◆ **GIVEN TASK**
Below are records; work out how many of their lines contain "part" and give only that number.

◆ **ITEMS**
========================================

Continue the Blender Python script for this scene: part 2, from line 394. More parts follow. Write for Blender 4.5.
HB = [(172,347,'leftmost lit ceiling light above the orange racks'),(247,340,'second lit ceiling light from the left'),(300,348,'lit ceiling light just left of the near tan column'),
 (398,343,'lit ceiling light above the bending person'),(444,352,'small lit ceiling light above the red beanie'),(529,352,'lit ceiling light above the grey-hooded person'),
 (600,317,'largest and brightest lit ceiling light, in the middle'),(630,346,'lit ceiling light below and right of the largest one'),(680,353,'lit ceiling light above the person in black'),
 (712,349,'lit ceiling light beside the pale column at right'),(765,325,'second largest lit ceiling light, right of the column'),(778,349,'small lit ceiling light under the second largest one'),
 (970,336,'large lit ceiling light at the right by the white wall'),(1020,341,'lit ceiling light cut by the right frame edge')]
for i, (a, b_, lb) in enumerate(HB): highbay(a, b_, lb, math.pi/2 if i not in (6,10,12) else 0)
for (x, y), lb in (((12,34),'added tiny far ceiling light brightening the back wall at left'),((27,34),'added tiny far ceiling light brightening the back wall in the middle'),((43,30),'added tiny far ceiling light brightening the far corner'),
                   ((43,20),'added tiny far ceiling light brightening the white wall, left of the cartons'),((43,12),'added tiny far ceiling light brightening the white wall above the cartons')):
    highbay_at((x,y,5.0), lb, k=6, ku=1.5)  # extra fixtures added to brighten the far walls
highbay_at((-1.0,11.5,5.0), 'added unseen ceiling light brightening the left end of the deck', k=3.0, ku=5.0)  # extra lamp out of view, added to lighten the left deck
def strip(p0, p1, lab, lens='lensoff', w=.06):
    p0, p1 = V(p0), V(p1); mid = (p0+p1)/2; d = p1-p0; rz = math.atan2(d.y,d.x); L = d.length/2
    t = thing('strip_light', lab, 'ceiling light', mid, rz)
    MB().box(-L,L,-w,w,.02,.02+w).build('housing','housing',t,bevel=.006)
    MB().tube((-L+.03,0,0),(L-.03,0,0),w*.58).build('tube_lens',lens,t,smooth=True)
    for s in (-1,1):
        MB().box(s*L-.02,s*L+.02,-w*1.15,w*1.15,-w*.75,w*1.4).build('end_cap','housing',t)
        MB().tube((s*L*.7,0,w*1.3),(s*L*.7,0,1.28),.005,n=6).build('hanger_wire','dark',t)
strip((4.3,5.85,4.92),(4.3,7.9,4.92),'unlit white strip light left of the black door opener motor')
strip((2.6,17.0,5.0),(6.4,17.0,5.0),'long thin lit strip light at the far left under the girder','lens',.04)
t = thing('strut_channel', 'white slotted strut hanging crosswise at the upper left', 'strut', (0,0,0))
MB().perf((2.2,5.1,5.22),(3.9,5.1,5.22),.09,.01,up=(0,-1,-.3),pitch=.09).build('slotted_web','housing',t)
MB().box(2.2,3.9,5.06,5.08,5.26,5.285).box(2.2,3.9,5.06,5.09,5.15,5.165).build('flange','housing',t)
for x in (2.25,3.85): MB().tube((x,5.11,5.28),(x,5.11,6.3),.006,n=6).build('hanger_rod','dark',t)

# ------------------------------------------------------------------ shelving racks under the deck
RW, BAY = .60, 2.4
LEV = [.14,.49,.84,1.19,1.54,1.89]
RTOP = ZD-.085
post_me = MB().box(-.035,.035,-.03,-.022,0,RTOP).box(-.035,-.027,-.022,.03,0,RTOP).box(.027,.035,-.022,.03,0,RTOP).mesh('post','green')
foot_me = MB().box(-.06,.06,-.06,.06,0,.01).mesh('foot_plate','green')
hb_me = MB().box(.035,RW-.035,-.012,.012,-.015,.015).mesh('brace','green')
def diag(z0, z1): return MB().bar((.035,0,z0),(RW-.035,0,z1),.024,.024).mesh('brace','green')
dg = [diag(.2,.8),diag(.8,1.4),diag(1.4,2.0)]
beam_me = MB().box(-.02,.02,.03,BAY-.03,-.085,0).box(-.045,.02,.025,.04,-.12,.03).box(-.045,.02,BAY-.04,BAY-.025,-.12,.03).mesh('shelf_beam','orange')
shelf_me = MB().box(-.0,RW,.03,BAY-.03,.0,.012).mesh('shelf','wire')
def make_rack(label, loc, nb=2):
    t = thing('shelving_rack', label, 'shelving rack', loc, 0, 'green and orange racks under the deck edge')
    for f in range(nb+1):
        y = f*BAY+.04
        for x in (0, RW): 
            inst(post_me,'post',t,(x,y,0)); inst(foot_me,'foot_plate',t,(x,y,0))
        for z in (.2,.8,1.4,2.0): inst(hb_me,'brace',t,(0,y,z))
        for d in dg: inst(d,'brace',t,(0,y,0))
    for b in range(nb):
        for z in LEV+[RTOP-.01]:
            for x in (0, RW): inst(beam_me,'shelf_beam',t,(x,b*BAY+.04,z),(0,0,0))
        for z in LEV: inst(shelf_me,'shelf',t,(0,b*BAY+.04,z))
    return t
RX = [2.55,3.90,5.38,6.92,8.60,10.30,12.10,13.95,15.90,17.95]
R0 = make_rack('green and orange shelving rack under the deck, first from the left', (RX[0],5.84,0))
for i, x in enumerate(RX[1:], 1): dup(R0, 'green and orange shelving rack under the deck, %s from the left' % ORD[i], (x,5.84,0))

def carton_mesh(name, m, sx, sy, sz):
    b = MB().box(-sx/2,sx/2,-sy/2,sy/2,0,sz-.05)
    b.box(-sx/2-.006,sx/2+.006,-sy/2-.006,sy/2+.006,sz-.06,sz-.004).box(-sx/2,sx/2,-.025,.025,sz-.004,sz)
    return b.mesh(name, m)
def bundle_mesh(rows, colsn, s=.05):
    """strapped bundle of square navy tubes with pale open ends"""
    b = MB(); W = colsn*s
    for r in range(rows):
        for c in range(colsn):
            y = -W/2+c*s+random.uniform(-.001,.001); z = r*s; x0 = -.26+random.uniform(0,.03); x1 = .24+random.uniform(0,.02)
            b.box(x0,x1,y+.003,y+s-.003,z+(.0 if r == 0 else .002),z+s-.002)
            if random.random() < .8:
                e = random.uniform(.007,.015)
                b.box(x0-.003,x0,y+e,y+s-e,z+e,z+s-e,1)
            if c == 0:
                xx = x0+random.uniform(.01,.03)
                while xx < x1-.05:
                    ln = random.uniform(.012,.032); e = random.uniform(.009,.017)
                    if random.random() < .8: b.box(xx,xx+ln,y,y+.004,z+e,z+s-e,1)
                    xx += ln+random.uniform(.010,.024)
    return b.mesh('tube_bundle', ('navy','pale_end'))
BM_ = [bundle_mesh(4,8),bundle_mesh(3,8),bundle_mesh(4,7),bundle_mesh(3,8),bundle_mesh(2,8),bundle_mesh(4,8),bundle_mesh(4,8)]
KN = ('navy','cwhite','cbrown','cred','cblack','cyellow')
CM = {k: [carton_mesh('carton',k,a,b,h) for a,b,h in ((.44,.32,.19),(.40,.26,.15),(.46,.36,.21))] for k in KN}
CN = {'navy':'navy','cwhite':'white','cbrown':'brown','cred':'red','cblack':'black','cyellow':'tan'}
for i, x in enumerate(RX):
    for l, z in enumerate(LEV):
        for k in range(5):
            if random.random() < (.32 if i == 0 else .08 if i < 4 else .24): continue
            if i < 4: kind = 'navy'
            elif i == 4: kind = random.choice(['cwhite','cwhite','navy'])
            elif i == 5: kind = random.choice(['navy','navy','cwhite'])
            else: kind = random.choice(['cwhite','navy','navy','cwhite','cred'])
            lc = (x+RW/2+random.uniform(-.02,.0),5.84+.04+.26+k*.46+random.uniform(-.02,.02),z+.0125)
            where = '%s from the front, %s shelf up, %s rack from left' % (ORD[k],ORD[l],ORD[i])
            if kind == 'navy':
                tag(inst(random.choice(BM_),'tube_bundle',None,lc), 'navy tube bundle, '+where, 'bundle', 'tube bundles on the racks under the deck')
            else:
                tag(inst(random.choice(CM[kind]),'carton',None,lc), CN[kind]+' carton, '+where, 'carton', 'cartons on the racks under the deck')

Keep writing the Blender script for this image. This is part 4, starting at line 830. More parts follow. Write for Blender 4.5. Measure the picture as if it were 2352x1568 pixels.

========================================

◆ **SOLUTION FOR THIS TASK**
2